On feeling out of touch

Matts on 2008-01-05T02:52:58

I haven't done much web development now for 7 years. I did a large-ish project at work using AxKit (probably one of the highest traffic mod_perl applications in existance, doing about 200 million transactions/day) about 4 or 5 years ago, but I don't really count that as it didn't expand my knowledge of web technology in any way.

I keep reading about new web "stuff" - Rails, Django, Seaside, etc. None of it really interests me all that much because frankly the core of the web doesn't appear to have changed a whole lot to me - you do a request and you serve a response. But maybe I'm missing something.

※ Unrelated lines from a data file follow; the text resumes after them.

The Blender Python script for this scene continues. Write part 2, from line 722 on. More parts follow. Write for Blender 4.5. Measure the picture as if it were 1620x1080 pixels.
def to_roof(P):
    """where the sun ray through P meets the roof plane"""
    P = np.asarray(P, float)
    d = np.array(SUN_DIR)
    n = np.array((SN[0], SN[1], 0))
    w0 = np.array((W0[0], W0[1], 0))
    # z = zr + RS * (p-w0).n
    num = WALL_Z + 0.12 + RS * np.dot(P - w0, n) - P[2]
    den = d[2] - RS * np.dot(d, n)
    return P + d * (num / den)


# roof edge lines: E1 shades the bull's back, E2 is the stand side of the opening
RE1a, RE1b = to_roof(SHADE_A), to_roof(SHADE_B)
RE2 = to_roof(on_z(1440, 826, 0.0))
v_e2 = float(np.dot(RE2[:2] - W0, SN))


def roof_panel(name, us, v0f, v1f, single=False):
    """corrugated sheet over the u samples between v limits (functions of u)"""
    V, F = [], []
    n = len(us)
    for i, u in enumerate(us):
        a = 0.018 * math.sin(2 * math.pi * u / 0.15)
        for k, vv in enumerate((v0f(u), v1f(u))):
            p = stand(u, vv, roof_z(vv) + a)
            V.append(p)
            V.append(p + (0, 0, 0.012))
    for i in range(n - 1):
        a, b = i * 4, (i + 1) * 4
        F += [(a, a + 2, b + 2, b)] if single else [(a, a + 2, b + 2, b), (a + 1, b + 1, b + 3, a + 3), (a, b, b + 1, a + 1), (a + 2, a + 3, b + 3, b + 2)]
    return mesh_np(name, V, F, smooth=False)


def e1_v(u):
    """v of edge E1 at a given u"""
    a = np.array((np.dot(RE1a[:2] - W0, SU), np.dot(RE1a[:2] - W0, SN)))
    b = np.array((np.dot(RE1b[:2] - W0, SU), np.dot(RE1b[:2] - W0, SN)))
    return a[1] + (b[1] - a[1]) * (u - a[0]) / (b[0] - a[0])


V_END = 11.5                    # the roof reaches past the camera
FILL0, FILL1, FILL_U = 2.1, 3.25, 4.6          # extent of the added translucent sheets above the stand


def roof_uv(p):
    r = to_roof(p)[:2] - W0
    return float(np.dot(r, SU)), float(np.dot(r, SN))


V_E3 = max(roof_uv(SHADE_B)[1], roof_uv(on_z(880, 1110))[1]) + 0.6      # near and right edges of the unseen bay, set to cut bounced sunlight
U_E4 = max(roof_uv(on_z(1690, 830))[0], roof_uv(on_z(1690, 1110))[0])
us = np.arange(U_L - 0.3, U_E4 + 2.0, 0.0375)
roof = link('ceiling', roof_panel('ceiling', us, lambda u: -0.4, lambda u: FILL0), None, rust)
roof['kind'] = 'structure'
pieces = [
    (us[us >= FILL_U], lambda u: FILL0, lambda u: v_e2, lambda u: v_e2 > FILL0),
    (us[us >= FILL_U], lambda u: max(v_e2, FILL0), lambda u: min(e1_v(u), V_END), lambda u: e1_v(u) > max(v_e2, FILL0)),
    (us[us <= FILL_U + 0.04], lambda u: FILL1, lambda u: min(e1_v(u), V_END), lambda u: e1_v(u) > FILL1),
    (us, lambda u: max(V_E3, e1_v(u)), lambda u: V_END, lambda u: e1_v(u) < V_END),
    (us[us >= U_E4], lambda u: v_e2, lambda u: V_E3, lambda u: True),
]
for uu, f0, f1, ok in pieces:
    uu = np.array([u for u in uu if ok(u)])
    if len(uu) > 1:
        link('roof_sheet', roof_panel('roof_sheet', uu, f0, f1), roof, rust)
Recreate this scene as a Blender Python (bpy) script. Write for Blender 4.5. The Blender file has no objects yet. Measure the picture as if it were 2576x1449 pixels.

Email stuff of course still interests me because it's my day job. What's fascinating about my day job is that it's entirely built around people breaking the system and doing "weird" things, and me having to fix stuff. The most recent example was spammers sending QP encoded emails with high bit characters. That broke my QP decoding routines, but it also is a 100% spam indicator.

So is what is actually new and interesting that I should be looking into right now to keep my skills honed? When the web was dying (i.e. around 2000) it was XML, and learning and working with that served me well. What is interesting now?


One idea

djberg96 on 2008-01-05T05:34:36

What is interesting now?
Parallel processing.

Mostly client-side

perrin on 2008-01-05T07:08:59

The server-side of web development hasn't changed significantly in years. What has changed is the client-side. The complexities of CSS and the desire to actually use JavaScript are the main new developments in the web game. They also tend to be a real time-sink, but there's no putting Google Maps back in the box now.

Re:Mostly client-side

ask on 2008-01-05T07:58:27

Yeah, client-side stuff. On the server side a lot of the talk is about frameworks and tools that, IMO, have way too much magic. I don't think they help all that much getting your work done - as you said, the basic paradigm is still the same. I haven't tried it, but with Jifty they are trying to change that a little, but I'm not sure it's sane to try hiding or abstracting the reality of how HTTP works that much...

Anyway,

You used XML to push data around in your back-end with AxKit -- now you use JSON to push data to the client (and back).

Javascript is relatively easy to learn, but you'll be spending all sorts of time learning the APIs of the browsers and then of all the Javascript libraries people put on top to avoid dealing with the browser quirks more than necessary.

For internal applications ExtJS is Really Excellent. For a highly QA'ed, well documented "outside facing" library the YUI JS is great.

    - ask

Re:Mostly client-side

Aristotle on 2008-01-05T08:45:55

Personally I like Catalyst better, and like Catalyst, because it gets away with quite little magic (unlike Jifty), but it has neat provisions to make your code very, very non-repetitive. Dispatch-type Chained is the bomb; it has helped clean up my code (that was already reasonably well-structured) to a similar extent as going from procedural to object-oriented in a GUI app (and I don’t mean messy procedural code).

Non blocking event based servers

Phred on 2008-01-05T19:13:53

Oh wait, you already wrote one (or two) of those IIRC :) Still seems like pretty cool stuff. I've been watching libev recently and have been tasking myself to try it out.